The First Kiss Was in Her Name
“Yoo-jin.” My husband’s lips parted right in front of me.
Yoo-jin. A junior at his office, twenty-six, the porcelain curve of her neck I’d glimpsed at our wedding shoot. I stopped breathing. Yes—from this moment on, I am Yoo-jin.
When his trembling fingertips brushed my lashes and drifted downward, I closed my eyes without thinking. Yes, I want to be Yoo-jin too.
The Pleasure of Leaving Myself
This was no mere role-play. When my husband gripped my breast and murmured, “Yoo-jin’s chest is this small,” I became the owner of that smaller chest. My body became hers, and I rose above the bed as if levitating.
The instant I vanished, my husband grew fiercer. I witnessed how fiercely he wanted someone. That someone was me—yet at the same time, it was not me.
Mina’s Double Life
A café in Gangnam, Seoul. Mina, thirty-five, took a sip of Americano and whispered.
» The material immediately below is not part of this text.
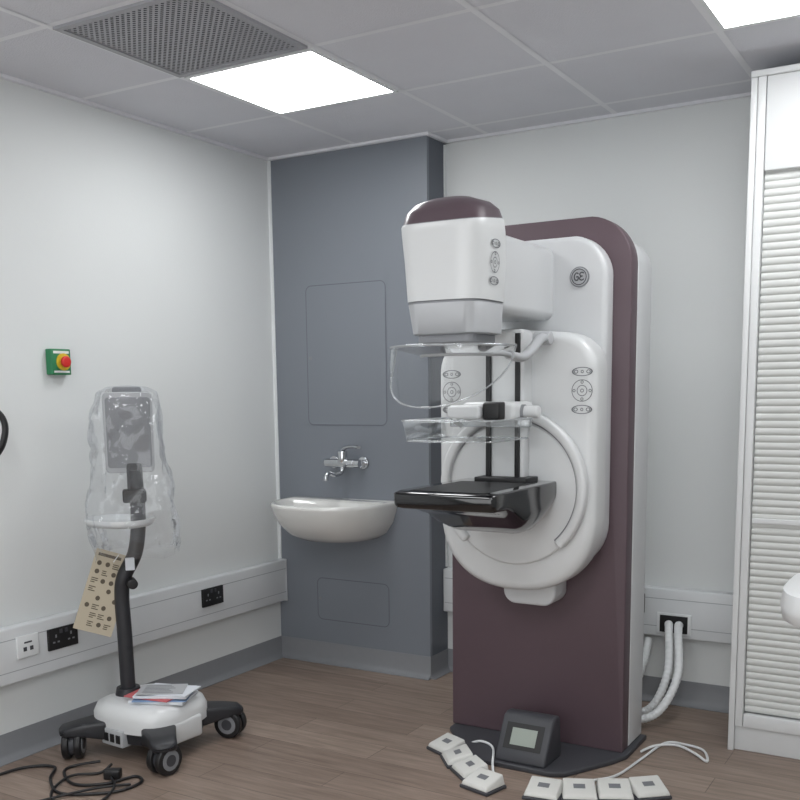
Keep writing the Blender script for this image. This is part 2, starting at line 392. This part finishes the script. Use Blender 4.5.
# head
hx,hy=1.705,-1.27
rings=[sup(hx,hy+.01,.112,.10,1.562,4),sup(hx,hy+.01,.124,.112,1.566,4),sup(hx,hy,.131,.122,1.655,4),
       sup(hx,hy,.129,.120,1.657,4),sup(hx,hy,.129,.120,1.661,4),sup(hx,hy,.133,.124,1.663,4),
       sup(hx,hy,.140,.130,1.78,4),sup(hx,hy-.012,.145,.126,1.87,4,tilt=.04),sup(hx,hy-.018,.1445,.122,1.898,4,tilt=.12),
       sup(hx,hy-.018,.141,.119,1.905,4,tilt=.12),sup(hx,hy-.018,.1395,.118,1.907,4,tilt=.12),sup(hx,hy-.018,.134,.112,1.935,3.4,tilt=.09),sup(hx,hy-.018,.112,.093,1.958,3.0,tilt=.05),sup(hx,hy-.018,.072,.058,1.971,2.6,tilt=.0),sup(hx,hy-.018,.02,.02,1.976,2)]
loft('tube_head',rings,[M_grayb,M_gray,M_white,M_purp2],mm,auto=60,mats=[0,0,1,1,1,2,2,2,2,1,3,3,3,3])
prism('collimator_foot',rrect(hx-.10,hx+.10,hy-.085,hy+.10,.03),1.535,1.565,M_gray,mm,axis='z',bevel=.006)
prism('collimator_window',rrect(hx-.07,hx+.07,hy-.06,hy+.07,.02),1.528,1.537,M_dgray,mm,axis='z')
# control pads
def cpad(name,x,y,z,side=None,s=1):
    mats=M_line
    def tor(dx,dz,rx,rz,w=.0016):
        n=32;V=[];F=[]
        for i in range(n):
            a=2*math.pi*i/n
            for q in(1,1-w/min(rx,rz)*1.6):
                px,pz=dx+rx*q*math.cos(a),dz+rz*q*math.sin(a)
                V.append((x+px,y,z+pz) if side is None else (side+.055*(pz),y+px,z+pz))
        for i in range(n):
            j=(i+1)%n;F.append((2*i,2*i+1,2*j+1,2*j))
        return V,F
    VV=[];FF=[]
    for (dx,dz,rx,rz) in [(0,0,.034,.034),(0,0,.017,.017),(0,.058,.034,.014),(0,-.058,.034,.014),(-.02,.058,.007,.006),(.02,.058,.007,.006),(-.02,-.058,.007,.006),(.02,-.058,.007,.006),(0,.058,.005,.005),(0,-.058,.005,.005),(0,.026,.005,.005),(0,-.026,.005,.005),(.026,0,.005,.005),(-.026,0,.005,.005),(0,0,.006,.006)]:
        v,f=tor(dx*s,dz*s,rx*s,rz*s);o=len(VV);VV+=v;FF+=[tuple(i+o for i in q) for q in f]
    finish(name,mesh(VV,FF),mats,mm)
cpad('control_pad_right',1.952,-.8012,1.385,s=1.12);cpad('control_pad_left',1.445,-.8012,1.385,s=1.12)
cpad('control_pad_head',0,-1.285,1.775,side=1.8472,s=.95)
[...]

The first time with her husband had been accidental. Mid-sex he had blurted out an ex-girlfriend’s name. Mina froze. Instead of apologizing, he pushed deeper and repeated it: “Ji-yeon, Ji-yeon-ah.”
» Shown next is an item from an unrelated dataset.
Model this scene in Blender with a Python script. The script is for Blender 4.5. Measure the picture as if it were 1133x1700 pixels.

“At first I cried. But…” She paused and wrapped her arms tightly around herself. “But strangely my body grew hotter. The fact that he wanted Ji-yeon—and that I was Ji-yeon.”
Two months later, Mina voluntarily put on Ji-yeon’s wig and the lingerie he’d bought. Her husband laid her on the dining table and whispered, “Ji-yeon did it here too.” In her mind Mina echoed, In this moment, I do not exist.
Soo-jin’s Forgotten Name
An apartment in Haeundae, Busan. Soo-jin, forty-two, discovered by accident that her husband whispered “Eun-seo,” his first love who had died ten years earlier. The word stared at her from his diary.
Soo-jin hunted down an old photo of Eun-seo and placed it on the bedside table while he slept. At dawn he woke, embraced Soo-jin, and murmured, “Eun-seo, I thought it was a dream.”
From that day on, Soo-jin wore Eun-seo’s perfume. I had to become a dead woman. For him to love me, I had to cease existing.
The Psychology of Embracing Taboo
Why do we surrender our bodies to such scenes? Psychologists call it “the collapse of identity boundaries.” The instant we become the object the other desires, we are momentarily freed from the weight of reality.
Yet it is also a brutal self-immolation: pleasure purchased by erasing oneself. When the beloved loves the me who is not me, we taste a transcendental deprivation.
In the moment I vanished, my husband truly wanted me. No—he wanted me without me.
A Question in Silence
Tonight, when my husband again calls “Yoo-jin-ah,” what answer will I give? I will whisper Yes, I am Yoo-jin and truly become her.
But one day, if he speaks my real name, will I be able to answer? Where will I be then?